NOTWITHSTANDING THIS REPORT OR ANY DISCUSSIONS CONCERNING A LOT, ALL LOTS ARE OFFERED AND SOLD AS IS" IN ACCORDANCE WITH THE CONDITIONS OF BUSINESS PRINTED IN THE SALE CATALOGUE."

Catalogue Note

'For the ladies holding the suspended veil momentarily ere it covers the form & features of Beatrice, Marie Spartali the daughter of the Greek Consul for London was one. She possessed a face superlatively beautiful.’ (Letter from Rossetti to Ellen Heaton, 9 January 1868, British Museum).

In 1869 Dante Gabriel Rossetti drew for the first time a striking new model named Marie Spartali, for several of the studies for one of his greatest later works Dante's Dream at the Time of the Death of Beatrice (Walker Art Gallery, Liverpool). Rossetti wrote 'I find her head about the most difficult I ever drew. It depends not nearly so much on real form as on subtle charm of life which one cannot re-create.' (Andrea Rose, Pre-Raphaelite Portraits, 1981, pg. 106). Despite the difficulties, Rossetti persevered to make at least three drawings in 1870 for the head of the attendant on the right in Dante’s Dream, one of which is at the Fogg Art Museum at Harvard University and another sold in these rooms (1 July 2004, lot 22). A similar drawing of Marie drawn in 1869 is in the collection of Lord Lloyd Webber, although this appears to be an independent portrait rather than a study for Dante's Dream.

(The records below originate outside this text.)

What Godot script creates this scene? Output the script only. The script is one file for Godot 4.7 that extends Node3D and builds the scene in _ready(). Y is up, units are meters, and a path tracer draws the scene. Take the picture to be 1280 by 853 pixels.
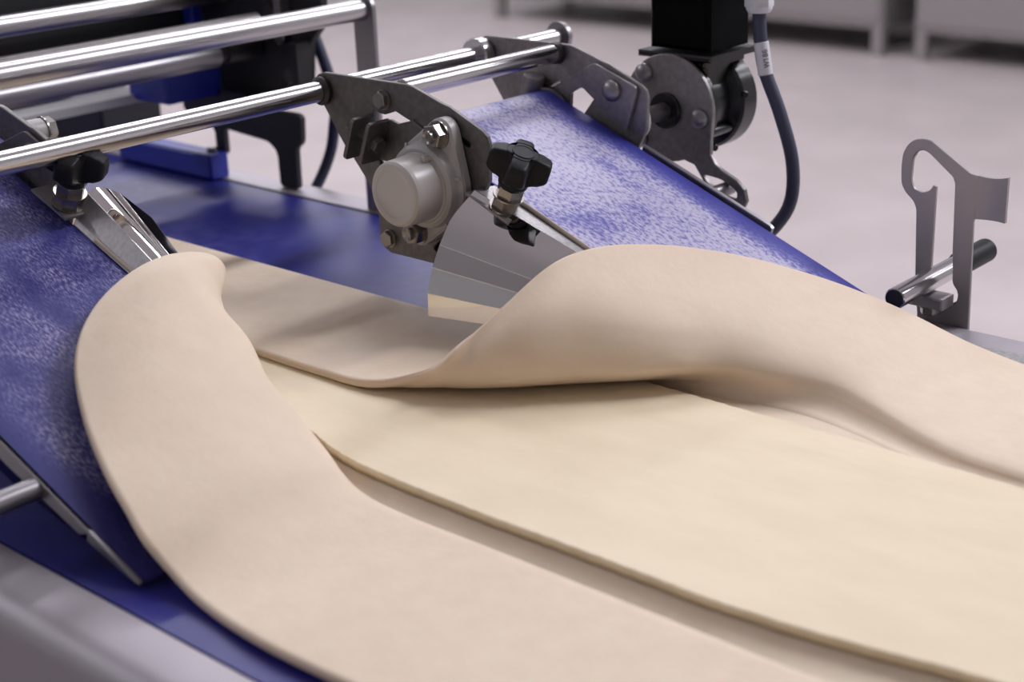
extends Node3D
# A pastry laminating line: a dough sheet with a butter sheet, its side flaps lifted by two
# slanted guide conveyors and folded over the butter by polished folding plates.
# x runs with the belt (towards the viewer's right), y up, -z across the belt; belt top at y = 0.

const ZC := -0.722       # centre line of the belt
const TH := 0.3719       # slope of the guide conveyors (tan = 0.39)
const FLOOR := -0.9
var M := {}
var used := {}

# ------------------------------------------------------------------ geometry helper
class Geo:
	var v := PackedVector3Array()
	var n := PackedVector3Array()
	var t := PackedVector2Array()
	var x := PackedInt32Array()

	func tri(a: Vector3, b: Vector3, c: Vector3) -> void:   # counter-clockwise seen from outside
		var nn := (b - a).cross(c - a)
		if nn.length_squared() < 1e-20:
			return
		nn = nn.normalized()
		var k := v.size()
		for p in [a, b, c]:
			v.append(p)
			n.append(nn)
			t.append(Vector2(p.x, p.z))
		x.append_array(PackedInt32Array([k, k + 2, k + 1]))

	func quad(a: Vector3, b: Vector3, c: Vector3, d: Vector3) -> void:
		tri(a, b, c)
		tri(a, c, d)

	# rows of points, smooth normals; outward = (along row) x (to next row)
	func grid(rows: Array, close_u := false, close_v := false, uvs: Array = []) -> void:
		var h := rows.size()
		var w: int = rows[0].size()
		var base := v.size()
		for j in h:
			for i in w:
				var l: Vector3 = rows[j][(i - 1 + w) % w if close_u else maxi(i - 1, 0)]
				var r: Vector3 = rows[j][(i + 1) % w if close_u else mini(i + 1, w - 1)]
				var d: Vector3 = rows[(j - 1 + h) % h if close_v else maxi(j - 1, 0)][i]
				var u: Vector3 = rows[(j + 1) % h if close_v else mini(j + 1, h - 1)][i]
				var nn := (r - l).cross(u - d)
				if nn.length_squared() < 1e-22:
					nn = Vector3.UP
				v.append(rows[j][i])
				n.append(nn.normalized())
				t.append(uvs[j][i] if uvs.size() else Vector2(float(i) / (w - 1), float(j) / (h - 1)))
		for j in (h if close_v else h - 1):
			for i in (w if close_u else w - 1):
				var a := base + j * w + i
				var b := base + j * w + (i + 1) % w
				var c := base + ((j + 1) % h) * w + (i + 1) % w
				var d := base + ((j + 1) % h) * w + i
				x.append_array(PackedInt32Array([a, c, b, a, d, c]))

	func box(lo: Vector3, hi: Vector3, c := 0.0) -> void:    # chamfered box
		prism(PackedVector2Array([Vector2(lo.x, lo.y), Vector2(hi.x, lo.y), Vector2(hi.x, hi.y), Vector2(lo.x, hi.y)]), lo.z, hi.z, c)

	static func frame(d: Vector3) -> Array:
		var a := Vector3.UP if absf(d.y) < 0.9 else Vector3.RIGHT
		var s := a.cross(d).normalized()
		return [s, d.cross(s).normalized()]

	# turned profile (radius, height) along axis d from p; consecutive profile points are smooth within a run
	func lathe(p: Vector3, d: Vector3, prof: PackedVector2Array, seg := 28, phase := 0.0, flat := false) -> void:
		d = d.normalized()
		var f := frame(d)
		for k in prof.size() - 1:
			var a := prof[k]
			var b := prof[k + 1]
			if a.distance_to(b) < 1e-7:
				continue
			var rows := [[], []]
			var sl := Vector2(b.y - a.y, a.x - b.x).normalized()
			var base := v.size()
			for i in seg + 1:
				var an := phase + TAU * i / seg
				var o: Vector3 = f[0] * cos(an) + f[1] * sin(an)
				rows[0].append(p + d * a.y + o * a.x)
				rows[1].append(p + d * b.y + o * b.x)
				if not flat:
					var nn := (o * sl.x + d * sl.y).normalized()
					v.append(rows[0][i]); n.append(nn); t.append(Vector2(float(i) / seg, a.y))
					v.append(rows[1][i]); n.append(nn); t.append(Vector2(float(i) / seg, b.y))
			for i in seg:
				if flat:
					quad(rows[0][i], rows[0][i + 1], rows[1][i + 1], rows[1][i])
				else:
					var q := base + i * 2
					x.append_array(PackedInt32Array([q, q + 3, q + 2, q, q + 1, q + 3]))

	func rod(a: Vector3, b: Vector3, r: float, c := 0.0008, seg := 32) -> void:
		var l := a.distance_to(b)
		lathe(a, b - a, PackedVector2Array([Vector2(0, 0), Vector2(r - c, 0), Vector2(r, c), Vector2(r, l - c), Vector2(r - c, l), Vector2(0, l)]), seg)

	func hexagon(p: Vector3, d: Vector3, r: float, h: float, phase := 0.3) -> void:
		lathe(p, d, PackedVector2Array([Vector2(0, 0), Vector2(r, 0), Vector2(r, h * 0.88), Vector2(r * 0.9, h), Vector2(0, h)]), 6, phase, true)

	func bolt(p: Vector3, d: Vector3, r: float, h: float, stud := 0.0, phase := 0.3) -> void:   # washer, hexagon, stud end
		d = d.normalized()
		var wr := r * 1.12
		lathe(p, d, PackedVector2Array([Vector2(0, 0), Vector2(wr, 0), Vector2(wr, 0.0014), Vector2(0, 0.0014)]), 28)
		hexagon(p + d * 0.0014, d, r, h, phase)
		if stud > 0.0:
			lathe(p + d * (h + 0.0014), d, PackedVector2Array([Vector2(r * 0.55, 0), Vector2(r * 0.52, stud), Vector2(r * 0.3, stud * 0.7), Vector2(0, stud * 0.7)]), 18)

	func dome(p: Vector3, d: Vector3, r: float, h: float) -> void:
		var pr := PackedVector2Array([Vector2(r, 0)])
		for i in 9:
			var a := PI / 2 * i / 8
			pr.append(Vector2(r * cos(a), h * 0.2 + h * 0.8 * sin(a)))
		lathe(p, d, pr, 26)

	# polygon in xy (counter-clockwise) pushed from z0 to z1, with holes and chamfer c
	func prism(poly: PackedVector2Array, z0: float, z1: float, c := 0.0, holes: Array = []) -> void:
		if Geometry2D.is_polygon_clockwise(poly):
			poly.reverse()
		var loops := [poly]
		for h in holes:
			var hh: PackedVector2Array = h
			if not Geometry2D.is_polygon_clockwise(hh):
				hh.reverse()
			loops.append(hh)
		var inner := []
		for l in loops:
			inner.append(inset(l, c))
		var cap: PackedVector2Array = inner[0]
		for k in range(1, inner.size()):
			cap = bridge(cap, inner[k])
		var tr := Geometry2D.triangulate_polygon(cap)
		for k in range(0, tr.size(), 3):
			var a := cap[tr[k]]
			var b := cap[tr[k + 1]]
			var d := cap[tr[k + 2]]
			if (b - a).cross(d - a) < 0:
				var s := b; b = d; d = s
			tri(Vector3(a.x, a.y, z1), Vector3(b.x, b.y, z1), Vector3(d.x, d.y, z1))
			tri(Vector3(a.x, a.y, z0), Vector3(d.x, d.y, z0), Vector3(b.x, b.y, z0))
		for k in loops.size():
			var o: PackedVector2Array = loops[k]
			var q: PackedVector2Array = inner[k]
			var m := o.size()
			# side normals shared between edges that meet at a small angle
			for i in m:
				var j := (i + 1) % m
				var zs := [z0, z0 + c, z1 - c, z1]
				var ring := [q, o, o, q]
				for s in 3:
					if c <= 0.0 and s != 1:
						continue
					var A: Vector2 = ring[s][i]
					var B: Vector2 = ring[s][j]
					var C: Vector2 = ring[s + 1][j]
					var D: Vector2 = ring[s + 1][i]
					var e := (o[j] - o[i]).normalized()
					var ep := (o[i] - o[(i - 1 + m) % m]).normalized()
					var en := (o[(j + 1) % m] - o[j]).normalized()
					var nz := 0.0 if s == 1 else (-1.0 if s == 0 else 1.0)
					var nA := Vector3(e.y, -e.x, nz)
					var nB := nA
					if e.dot(ep) > 0.86:
						var w := (e + ep).normalized()
						nA = Vector3(w.y, -w.x, nz)
					if e.dot(en) > 0.86:
						var w := (e + en).normalized()
						nB = Vector3(w.y, -w.x, nz)
					var b0 := v.size()
					v.append(Vector3(A.x, A.y, zs[s])); v.append(Vector3(B.x, B.y, zs[s])); v.append(Vector3(C.x, C.y, zs[s + 1])); v.append(Vector3(D.x, D.y, zs[s + 1]))
					n.append(nA.normalized()); n.append(nB.normalized()); n.append(nB.normalized()); n.append(nA.normalized())
					for p in 4:
						t.append(Vector2(v[b0 + p].x, v[b0 + p].z))
					x.append_array(PackedInt32Array([b0, b0 + 2, b0 + 1, b0, b0 + 3, b0 + 2]))

	static func inset(l: PackedVector2Array, c: float) -> PackedVector2Array:
		if c <= 0.0:
			return l
		var r := PackedVector2Array()
		var m := l.size()
		for i in m:
			var e0 := (l[i] - l[(i - 1 + m) % m]).normalized()
			var e1 := (l[(i + 1) % m] - l[i]).normalized()
			var n0 := Vector2(-e0.y, e0.x)
			var n1 := Vector2(-e1.y, e1.x)
			var b := (n0 + n1)
			b = b / maxf(b.length_squared() / 2.0, 0.3)
			r.append(l[i] + b * c)
		return r

	static func bridge(o: PackedVector2Array, h: PackedVector2Array) -> PackedVector2Array:
		var bi := 0
		var bj := 0
		var best := 1e9
		for i in o.size():
			for j in h.size():
				var d := o[i].distance_squared_to(h[j])
				if d < best:
					best = d; bi = i; bj = j
		var r := PackedVector2Array()
		for i in bi + 1:
			r.append(o[i])
		for j in h.size() + 1:
			r.append(h[(bj + j) % h.size()])
		r[r.size() - 1] += (o[(bi + 1) % o.size()] - o[bi]).normalized() * 2e-5
		r.append(o[bi] + (o[(bi + 1) % o.size()] - o[bi]).normalized() * 2e-5)
		for i in range(bi + 1, o.size()):
			r.append(o[i])
		return r

	# round tube along points
	func hose(pts: PackedVector3Array, r: float, seg := 18, per := 8) -> void:
		var c := Curve3D.new()
		c.bake_interval = 0.004
		for i in pts.size():
			var a := pts[maxi(i - 1, 0)]
			var b := pts[mini(i + 1, pts.size() - 1)]
			var tg := (b - a) / 6.0
			c.add_point(pts[i], -tg, tg)
		var q := c.get_baked_points()
		var rows := []
		var s := Vector3.ZERO
		for i in range(0, q.size(), 2):
			var d := (q[mini(i + 1, q.size() - 1)] - q[maxi(i - 1, 0)]).normalized()
			if s == Vector3.ZERO:
				s = frame(d)[0]
			s = (s - d * s.dot(d)).normalized()
			var u := d.cross(s)
			var row := []
			for k in seg:
				var an := TAU * k / seg
				row.append(q[i] + (s * cos(an) + u * sin(an)) * r)
			rows.append(row)
		grid(rows, true)
		for e in [0, rows.size() - 1]:
			for k in range(1, seg - 1):
				if e == 0:
					tri(rows[e][0], rows[e][k + 1], rows[e][k])
				else:
					tri(rows[e][0], rows[e][k], rows[e][k + 1])

	func mesh(off := Vector3.ZERO) -> ArrayMesh:
		var a := []
		a.resize(Mesh.ARRAY_MAX)
		var vv := PackedVector3Array()
		vv.resize(v.size())
		for i in v.size():
			vv[i] = v[i] - off
		a[Mesh.ARRAY_VERTEX] = vv
		a[Mesh.ARRAY_NORMAL] = n
		a[Mesh.ARRAY_TEX_UV] = t
		a[Mesh.ARRAY_INDEX] = x
		var m := ArrayMesh.new()
		m.add_surface_from_arrays(Mesh.PRIMITIVE_TRIANGLES, a)
		return m

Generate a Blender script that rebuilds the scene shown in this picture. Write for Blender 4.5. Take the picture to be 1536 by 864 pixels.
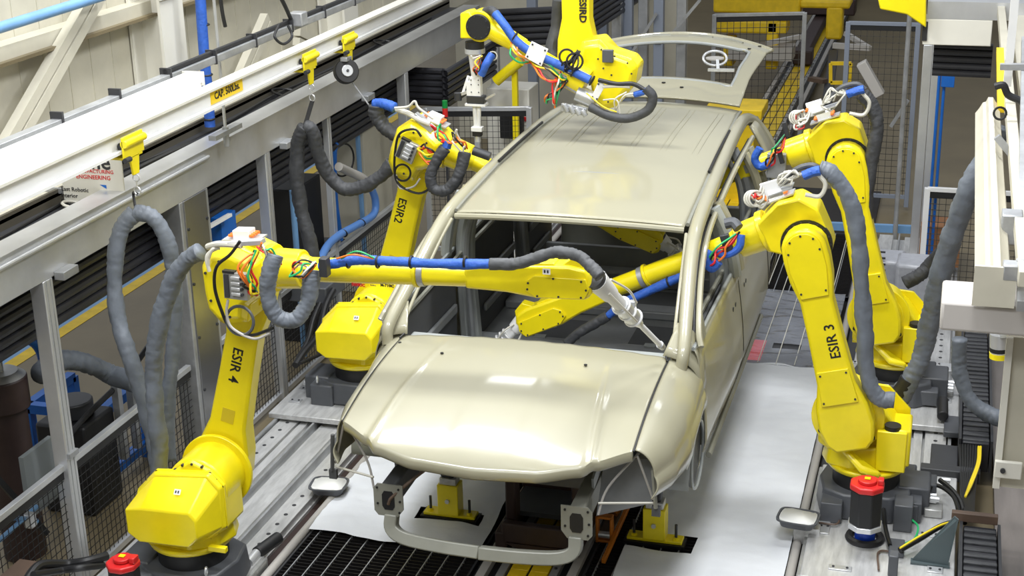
import bpy, bmesh, math, random
from mathutils import Vector, Matrix, noise
random.seed(7)
for o in list(bpy.data.objects): bpy.data.objects.remove(o)
SC = bpy.context.scene
COL = SC.collection
# ---------------------------------------------------------------- camera
F_PX = 2239.4222
CAM = Vector((1.99, 0.0, 4.15))
def _axes():
    a = (1465-768, -385-432); b = (920-768, 6700-432)
    f = math.sqrt(-(a[0]*b[0]+a[1]*b[1]))
    Y = Vector((a[0], -a[1], -f)).normalized(); Z = -Vector((b[0], -b[1], -f)).normalized()
    X = Y.cross(Z)
    return f, Matrix((X, Y, Z))
F_PX, RM = _axes()
cam_data = bpy.data.cameras.new('camera'); cam = bpy.data.objects.new('camera', cam_data); COL.objects.link(cam)
cam_data.sensor_width = 36; cam_data.lens = F_PX/1536*36; cam_data.clip_start = .05; cam_data.clip_end = 200
cam.matrix_world = Matrix.Translation(CAM) @ RM.to_4x4()
SC.camera = cam
# ---------------------------------------------------------------- world and lamps
SC.view_settings.view_transform = 'Standard'; SC.view_settings.look = 'None'
SC.view_settings.exposure = 0.30; SC.view_settings.gamma = 1
W = bpy.data.worlds.new('hall'); SC.world = W; W.use_nodes = True
wn = W.node_tree.nodes; bg = wn['Background']
bg.inputs[0].default_value = (.80, .84, .90, 1); bg.inputs[1].default_value = .46
def area(name, loc, sx, sy, power, col=(.96, .98, 1), rot=(0, 0, 0)):
    l = bpy.data.lights.new(name, 'AREA'); l.shape = 'RECTANGLE'; l.size = sx; l.size_y = sy; l.energy = power; l.color = col
    o = bpy.data.objects.new(name, l); COL.objects.link(o); o.location = loc; o.rotation_euler = rot
    return o
for lx, ly, pw in ((-1.4, 4.6, 140), (1.6, 4.6, 140), (-1.6, 8.2, 145), (1.6, 8.2, 145), (-1.6, 12.0, 38), (1.6, 12.0, 25)):
    area('high_bay_lamp', (lx, ly, 6.2), 1.5, .6, pw)
area('high_bay_lamp', (0, 1.5, 5.8), 3.0, .8, 120, rot=(math.radians(28), 0, 0))
area('high_bay_lamp', (-6, 9, 6.5), 1.6, 3, 60)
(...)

The composition of Dante’s Dream had been devised in 1856 for a watercolour (Tate) which depicts an incident from the Vita Nuova in which Dante is led to the bier of Beatrice by the figure of love as two lofty attendants lower a pall strewn with may-flowers and poppies. In 1869 William Graham commissioned Rossetti to paint a second version in his more mature style, which eventually materialised on a scale far beyond Graham’s wishes. This picture, which bears the date 1871, is Rossetti’s largest and most ambitious painting and held much personal significance to the artist as a symbol of his love for Jane Morris who posed for Beatrice (the first version had depicted his wife Elizabeth Siddall).

Born 10 March 1844, Marie Euphrosyne Spartali was the youngest daughter of Euphrosyne and Michael Spartali, a wealthy and cosmopolitan merchant and later Greek consul general for London. Marie and her sister Christine and brother Demetrius were raised in a large house in Clapham, which became the centre of the Greek community in the 1860s. The Anglo-Greek connoisseur Constantine Ionides who patronised Burne-Jones and Rossetti and whose collection is now at the Victoria and Albert Museum, was a great friend of the Spartalis and it was probably this connection that led to Marie being 'discovered' by the Pre-Raphaelites. Marie was also a close friend of Maria Zambaco (nee Cassavetti), Burne-Jones’ mistress and model and Aglaia Coronio the confidante of both Rossetti and William Morris and the three women were known as the ‘Three Graces’ after their Greek heritage and striking beauty. It is said that the Spartali girls’ debut was made in the late 1860s at a garden party in Tulse Hill given by relations of the Ionides family, where their arrival caused a stir among the invited artists. 'We were all á genoux before them and of course every one of us burned with a desire to paint them' recalled the artist Thomas Armstrong. The perceptive Graham Robertson described Marie thus, ‘… a lofty beauty, gracious and noble; the beauty worshipped in Greece of old, yet with a wistful tenderness of poise, a mystery of shadowed eyes that gave life to what might have been a marble goddess.’ (Graham Robertson, Time Was, 1931, pg. 13) whilst the poet Swinburne exclaimed that she was ‘so beautiful I feel as if I could sit down and cry’ (Thomas Armstrong, A Memoir 1832-1911, 1912, pg. 195).

Around 1864 Marie posed for a series of exquisite photographs by the photographer Julia Margaret Cameron and among the most notable costumed portraits of Marie are Hypatia, Mnemosyne and The Spirit of the Vine. She also posed for portraits by Watts and Prinsep and was painted by Spencer Stanhope as Patience on a Monument Smiling at Grief in 1887 (De Morgan Foundation) and by Burne-Jones as Danae in 1884 (Glasgow Art Gallery). Marie was also the model for several imposing later works by Rossetti including The Vision of Fiametta of 1878 (private collection), The Bower Meadow (Manchester City Art Gallery) and the unfinished Desdemona's Death Song (drawings at Birmingham City Art Gallery and the Collection of Lord Lloyd Webber). Softer, prettier and more Teutonic features than those of Jane Morris and Alexa Wilding, more graceful and less sensual than Fanny Cornforth or Annie Miller, Marie had a more elegant and dignified beauty than any of the other 'stunners' painted by Rossetti. The astute Robertson explained her appeal as a model thus, 'I always recommended would-be but wavering worshippers to start with Mrs. Stillman, who was, so to speak, Mrs. Morris for beginners. The two marvels had many points in common: the same lofty stature, the same long sweep of limb, the 'neck like a tower', the night-dark tresses and the eyes of mystery, yet Mrs. Stillman's loveliness conformed to the standard of ancient Greece and could at once be appreciated, while study of her trained the eye to understand the more esoteric beauty of Mrs Morris and 'trace in Venus' eyes the gaze of Proserpine.' (Ibid Robertson, p. 95).

Marie’s charm was not limited to her physical beauty and she was possessing of a warm and generous personality, great intelligence and much artistic talent. She was arguably the most talented of the female Pre-Raphaelite artists, painting over a hundred works in the 1870s and 1880s in a rich style derived from that of Rossetti and of Ford Madox Brown. She will be perhaps always be best remembered as a Pre-Raphaelite model, one of the small group of women whose faces shaped the British notion of beauty. However her paintings have the same whimsical romance as those of her male counterparts and she often came close to greatness. A major exhibition of her work, Poetry in Beauty will be held at Delaware Art Museum from 7 November 2015 to 31 January 2016.